Information provided:
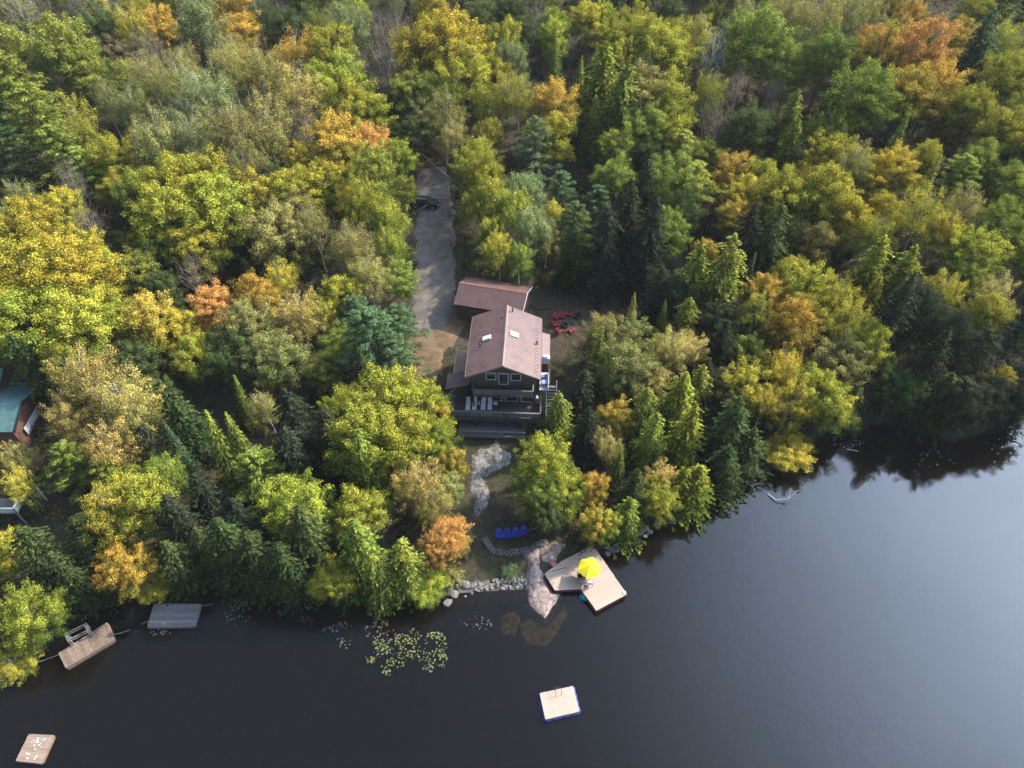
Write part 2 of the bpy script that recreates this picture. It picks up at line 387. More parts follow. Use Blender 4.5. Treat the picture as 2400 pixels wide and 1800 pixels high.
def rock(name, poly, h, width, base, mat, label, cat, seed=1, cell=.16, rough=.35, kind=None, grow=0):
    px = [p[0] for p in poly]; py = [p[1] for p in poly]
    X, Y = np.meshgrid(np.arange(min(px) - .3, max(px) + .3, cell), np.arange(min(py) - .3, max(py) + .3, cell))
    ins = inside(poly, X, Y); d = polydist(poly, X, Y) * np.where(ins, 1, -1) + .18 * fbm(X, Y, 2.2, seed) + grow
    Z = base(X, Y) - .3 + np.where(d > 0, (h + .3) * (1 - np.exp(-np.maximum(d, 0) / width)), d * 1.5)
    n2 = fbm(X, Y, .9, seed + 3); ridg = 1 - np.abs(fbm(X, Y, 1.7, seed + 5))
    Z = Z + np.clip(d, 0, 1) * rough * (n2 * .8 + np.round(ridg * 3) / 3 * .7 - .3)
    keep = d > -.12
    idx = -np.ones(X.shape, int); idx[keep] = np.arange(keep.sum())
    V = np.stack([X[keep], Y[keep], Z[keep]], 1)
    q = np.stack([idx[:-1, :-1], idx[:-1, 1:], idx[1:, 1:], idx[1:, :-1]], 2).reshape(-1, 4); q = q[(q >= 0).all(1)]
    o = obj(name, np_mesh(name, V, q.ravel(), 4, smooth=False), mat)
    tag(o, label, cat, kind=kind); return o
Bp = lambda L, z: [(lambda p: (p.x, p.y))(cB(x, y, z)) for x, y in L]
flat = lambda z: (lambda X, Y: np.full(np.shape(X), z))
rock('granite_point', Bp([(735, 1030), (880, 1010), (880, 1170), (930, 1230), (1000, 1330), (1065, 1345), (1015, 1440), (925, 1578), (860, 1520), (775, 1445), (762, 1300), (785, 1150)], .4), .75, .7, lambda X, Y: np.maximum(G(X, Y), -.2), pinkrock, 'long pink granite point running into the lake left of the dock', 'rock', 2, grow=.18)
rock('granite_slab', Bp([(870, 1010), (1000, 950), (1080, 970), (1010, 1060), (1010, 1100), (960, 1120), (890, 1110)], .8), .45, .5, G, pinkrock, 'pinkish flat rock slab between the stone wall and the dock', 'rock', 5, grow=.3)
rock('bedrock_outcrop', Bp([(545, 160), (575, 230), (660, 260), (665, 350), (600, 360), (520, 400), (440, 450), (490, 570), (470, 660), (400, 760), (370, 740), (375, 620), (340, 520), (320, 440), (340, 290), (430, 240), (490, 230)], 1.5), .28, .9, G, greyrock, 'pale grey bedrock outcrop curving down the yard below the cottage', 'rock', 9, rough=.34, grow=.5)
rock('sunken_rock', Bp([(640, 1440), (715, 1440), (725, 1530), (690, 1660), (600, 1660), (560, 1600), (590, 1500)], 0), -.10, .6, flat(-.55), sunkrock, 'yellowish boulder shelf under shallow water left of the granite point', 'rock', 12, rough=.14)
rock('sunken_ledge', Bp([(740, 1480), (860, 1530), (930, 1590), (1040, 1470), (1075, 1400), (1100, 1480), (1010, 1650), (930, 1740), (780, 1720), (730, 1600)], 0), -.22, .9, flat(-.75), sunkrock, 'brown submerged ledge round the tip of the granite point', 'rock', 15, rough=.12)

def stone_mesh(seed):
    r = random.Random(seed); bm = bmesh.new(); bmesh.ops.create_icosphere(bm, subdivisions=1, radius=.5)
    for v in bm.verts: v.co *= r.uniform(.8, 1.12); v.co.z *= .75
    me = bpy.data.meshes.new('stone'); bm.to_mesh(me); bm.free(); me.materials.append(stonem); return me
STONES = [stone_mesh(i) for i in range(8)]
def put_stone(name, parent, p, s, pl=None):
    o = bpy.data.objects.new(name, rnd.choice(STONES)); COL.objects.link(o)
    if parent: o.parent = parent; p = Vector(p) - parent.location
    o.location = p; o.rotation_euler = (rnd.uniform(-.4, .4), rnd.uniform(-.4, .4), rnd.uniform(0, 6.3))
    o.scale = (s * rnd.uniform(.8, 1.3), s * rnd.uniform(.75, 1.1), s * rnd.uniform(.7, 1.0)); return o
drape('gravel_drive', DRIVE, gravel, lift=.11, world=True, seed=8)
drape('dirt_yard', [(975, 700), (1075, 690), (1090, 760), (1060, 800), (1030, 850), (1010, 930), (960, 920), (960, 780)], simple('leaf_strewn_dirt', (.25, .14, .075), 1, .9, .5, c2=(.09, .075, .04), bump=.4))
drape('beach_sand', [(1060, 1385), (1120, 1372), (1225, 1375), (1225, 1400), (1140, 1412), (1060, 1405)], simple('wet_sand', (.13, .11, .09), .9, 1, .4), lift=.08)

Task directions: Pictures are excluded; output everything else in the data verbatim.

Task response:
Write part 2 of the bpy script that recreates this picture. It picks up at line 387. More parts follow. Use Blender 4.5. Treat the picture as 2400 pixels wide and 1800 pixels high.
def rock(name, poly, h, width, base, mat, label, cat, seed=1, cell=.16, rough=.35, kind=None, grow=0):
    px = [p[0] for p in poly]; py = [p[1] for p in poly]
    X, Y = np.meshgrid(np.arange(min(px) - .3, max(px) + .3, cell), np.arange(min(py) - .3, max(py) + .3, cell))
    ins = inside(poly, X, Y); d = polydist(poly, X, Y) * np.where(ins, 1, -1) + .18 * fbm(X, Y, 2.2, seed) + grow
    Z = base(X, Y) - .3 + np.where(d > 0, (h + .3) * (1 - np.exp(-np.maximum(d, 0) / width)), d * 1.5)
    n2 = fbm(X, Y, .9, seed + 3); ridg = 1 - np.abs(fbm(X, Y, 1.7, seed + 5))
    Z = Z + np.clip(d, 0, 1) * rough * (n2 * .8 + np.round(ridg * 3) / 3 * .7 - .3)
    keep = d > -.12
    idx = -np.ones(X.shape, int); idx[keep] = np.arange(keep.sum())
    V = np.stack([X[keep], Y[keep], Z[keep]], 1)
    q = np.stack([idx[:-1, :-1], idx[:-1, 1:], idx[1:, 1:], idx[1:, :-1]], 2).reshape(-1, 4); q = q[(q >= 0).all(1)]
    o = obj(name, np_mesh(name, V, q.ravel(), 4, smooth=False), mat)
    tag(o, label, cat, kind=kind); return o
Bp = lambda L, z: [(lambda p: (p.x, p.y))(cB(x, y, z)) for x, y in L]
flat = lambda z: (lambda X, Y: np.full(np.shape(X), z))
rock('granite_point', Bp([(735, 1030), (880, 1010), (880, 1170), (930, 1230), (1000, 1330), (1065, 1345), (1015, 1440), (925, 1578), (860, 1520), (775, 1445), (762, 1300), (785, 1150)], .4), .75, .7, lambda X, Y: np.maximum(G(X, Y), -.2), pinkrock, 'long pink granite point running into the lake left of the dock', 'rock', 2, grow=.18)
rock('granite_slab', Bp([(870, 1010), (1000, 950), (1080, 970), (1010, 1060), (1010, 1100), (960, 1120), (890, 1110)], .8), .45, .5, G, pinkrock, 'pinkish flat rock slab between the stone wall and the dock', 'rock', 5, grow=.3)
rock('bedrock_outcrop', Bp([(545, 160), (575, 230), (660, 260), (665, 350), (600, 360), (520, 400), (440, 450), (490, 570), (470, 660), (400, 760), (370, 740), (375, 620), (340, 520), (320, 440), (340, 290), (430, 240), (490, 230)], 1.5), .28, .9, G, greyrock, 'pale grey bedrock outcrop curving down the yard below the cottage', 'rock', 9, rough=.34, grow=.5)
rock('sunken_rock', Bp([(640, 1440), (715, 1440), (725, 1530), (690, 1660), (600, 1660), (560, 1600), (590, 1500)], 0), -.10, .6, flat(-.55), sunkrock, 'yellowish boulder shelf under shallow water left of the granite point', 'rock', 12, rough=.14)
rock('sunken_ledge', Bp([(740, 1480), (860, 1530), (930, 1590), (1040, 1470), (1075, 1400), (1100, 1480), (1010, 1650), (930, 1740), (780, 1720), (730, 1600)], 0), -.22, .9, flat(-.75), sunkrock, 'brown submerged ledge round the tip of the granite point', 'rock', 15, rough=.12)

def stone_mesh(seed):
    r = random.Random(seed); bm = bmesh.new(); bmesh.ops.create_icosphere(bm, subdivisions=1, radius=.5)
    for v in bm.verts: v.co *= r.uniform(.8, 1.12); v.co.z *= .75
    me = bpy.data.meshes.new('stone'); bm.to_mesh(me); bm.free(); me.materials.append(stonem); return me
STONES = [stone_mesh(i) for i in range(8)]
def put_stone(name, parent, p, s, pl=None):
    o = bpy.data.objects.new(name, rnd.choice(STONES)); COL.objects.link(o)
    if parent: o.parent = parent; p = Vector(p) - parent.location
    o.location = p; o.rotation_euler = (rnd.uniform(-.4, .4), rnd.uniform(-.4, .4), rnd.uniform(0, 6.3))
    o.scale = (s * rnd.uniform(.8, 1.3), s * rnd.uniform(.75, 1.1), s * rnd.uniform(.7, 1.0)); return o
drape('gravel_drive', DRIVE, gravel, lift=.11, world=True, seed=8)
drape('dirt_yard', [(975, 700), (1075, 690), (1090, 760), (1060, 800), (1030, 850), (1010, 930), (960, 920), (960, 780)], simple('leaf_strewn_dirt', (.25, .14, .075), 1, .9, .5, c2=(.09, .075, .04), bump=.4))
drape('beach_sand', [(1060, 1385), (1120, 1372), (1225, 1375), (1225, 1400), (1140, 1412), (1060, 1405)], simple('wet_sand', (.13, .11, .09), .9, 1, .4), lift=.08)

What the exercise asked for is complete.